Space Shipping’s submission only had force if the saving of the drydocking costs could only have been taken into account when assessing the claim for lost trading profits up to 20 July 2015. But the Tribunal did not consider that it would have assessed the lost profits at a lower daily rate had the saving been considered at PFA1. Rather, the Tribunal considered that it would have given credit against the claim “on a provisional basis” because at the time of PFA1 it was not certain that there would ultimately be a saving. That being so, the argument of estoppel fell away.

The Court did not find any error of law involved in assessing the trading profits lost before 20 July 2015 without taking into account the periodic costs of drydocking. Nor did the Tribunal err in law in failing to hold that ST Shipping were estopped from seeking the deduction after PFA1.

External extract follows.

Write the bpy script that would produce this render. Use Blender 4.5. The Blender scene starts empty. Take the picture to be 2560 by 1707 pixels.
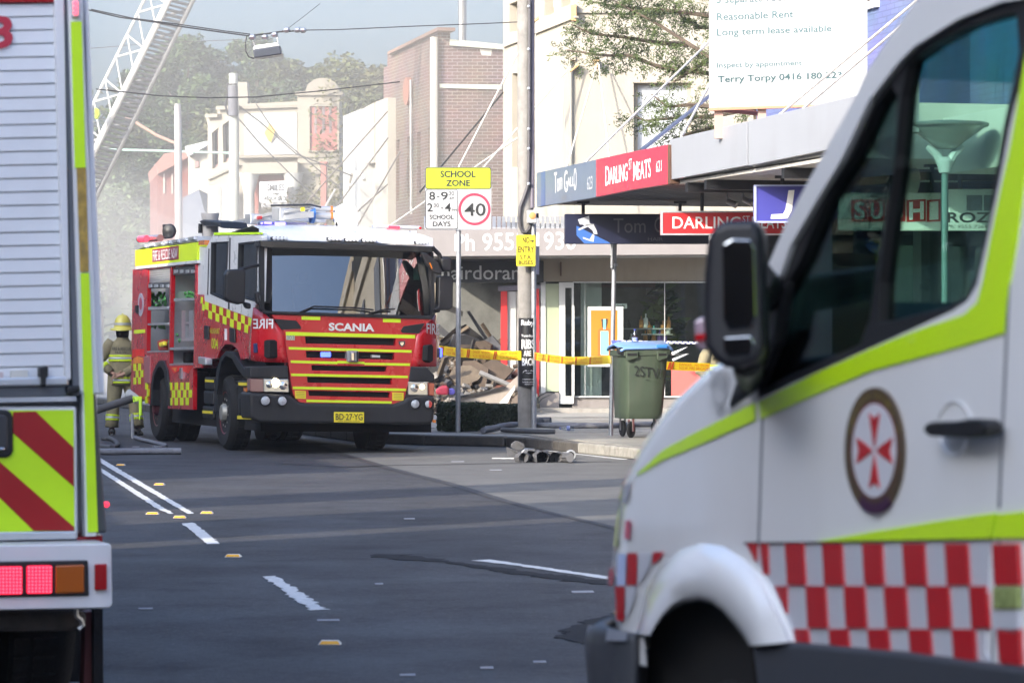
import bpy, bmesh, math, random
from mathutils import Vector, Matrix, noise
from mathutils.geometry import tessellate_polygon
random.seed(7)
R = math.radians
S = bpy.context.scene
COL = S.collection
# ------------------------------------------------------------------ camera
FPX, CX, CY, EYE = 8500.0, 1280.0, 853.5, 1.5      # lens in photo pixels, principal point, eye height
CAM = Vector((0, 0, EYE))
cam = bpy.data.cameras.new('camera')
cam.sensor_width = 36.0
cam.lens = 36.0 * FPX / 2560.0
cam.clip_start, cam.clip_end = 0.3, 3000.0
cam.dof.use_dof = True
cam.dof.focus_distance = 47.0
cam.dof.aperture_fstop = 9.0
camo = bpy.data.objects.new('camera', cam)
camo.location = CAM
camo.rotation_euler = (R(90), 0, 0)
COL.objects.link(camo)
S.camera = camo
# ------------------------------------------------------------------ sky and sun
SUN_EL = R(24.0)
SUN_H = Vector((0.669, 0.743, 0)).normalized()       # ground direction the light travels
w = bpy.data.worlds.new('World')
S.world = w
w.use_nodes = True
nt = w.node_tree
nt.nodes.clear()
sky = nt.nodes.new('ShaderNodeTexSky')
sky.sky_type = 'NISHITA'
sky.sun_disc = False
sky.sun_elevation = SUN_EL
sky.sun_rotation = math.atan2(-SUN_H.x, -SUN_H.y)
sky.air_density = 1.0
sky.dust_density = 8.0
sky.ozone_density = 6.0
bg = nt.nodes.new('ShaderNodeBackground')
bg.inputs['Strength'].default_value = 0.15
wo = nt.nodes.new('ShaderNodeOutputWorld')
nt.links.new(sky.outputs[0], bg.inputs[0])
nt.links.new(bg.outputs[0], wo.inputs[0])
sl = bpy.data.lights.new('sun', 'SUN')
sl.energy = 2.05
sl.angle = R(0.5)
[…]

(iv) If the Charterers were not so estopped, ought the arbitrator to have held that such a saving could not be deducted from the contractual claim for an indemnity.

Clause 13 of the sub time-charter party provided that ST Shipping were to “indemnify the Owners against all consequences or liabilities that may arise from any irregularities in papers supplied by Charterers or their agents.” Space Shipping claimed under this clause as well as claiming for damages for breach under clause 28 that no voyage shall be undertaken “that would expose the vessel to capture or seizure by rulers or governments”. Space Shipping submitted that a credit or deduction in respect of the saving of drydocking costs was only permissible from the claim in damages. There was no express or implied right to deduct such a saving from the claim for an indemnity.

The Tribunal considered that when assessing the “consequences” of detention of the Vessel under clause 13, it was appropriate to view the consequences generally and in particular to include those which gave a saving.

The Court held that that approach was consistent with the notion of an indemnity.

Having considered the above four reasons raised by Space Shipping, the Court found that none of the alleged errors of law had been established. The Appeal was therefore dismissed.

Comment

1. This was an appeal to challenge the Final Award following seven Partial Final Awards, all concerning same set of facts, that is, detention of a vessel in Venezuela for approximately 3 years due to the charterers’ breach of the sub time-charterparty. The disponent owners contested the Tribunal’s deduction from the sum awarded to them of a saving of drydocking costs which were never incurred but would have been incurred under the Head charterparty, had there not been the detention.

2. Among other reasonings in the Judgment, the Court carefully discussed the Supreme Court decision in the New Flamenco (2017). In the New Flamenco case, the owners elected to sell the vessel following the wrongful early redelivery of the vessel, but the early redelivery did not cause the sale. There was no causal connection between the early redelivery of the vessel and the sale of the vessel. That being so, the benefit obtained by selling was a result of owners’ independent decision, and therefore not be credited against the owners’ loss.

3. Different from the facts in the New Flamenco case, the arbitral tribunal in the instant case found a clear causal connection between the detention of the vessel and the saving made by the disponent owners by not drydocking her. There was no possibility to drydock the vessel whilst she was detained, and afterwards it became pointless to drydock her once she was declared a constructive total loss. The ratio of the New Flamenco case could not, therefore, apply to the instant case as the facts were materially different. Thus, the New Flamenco case had to be distinguished.

4. A good summary of the New Flamenco case and its application is contained in the paragraphs 48 to 50 of the Judgment of the instant case.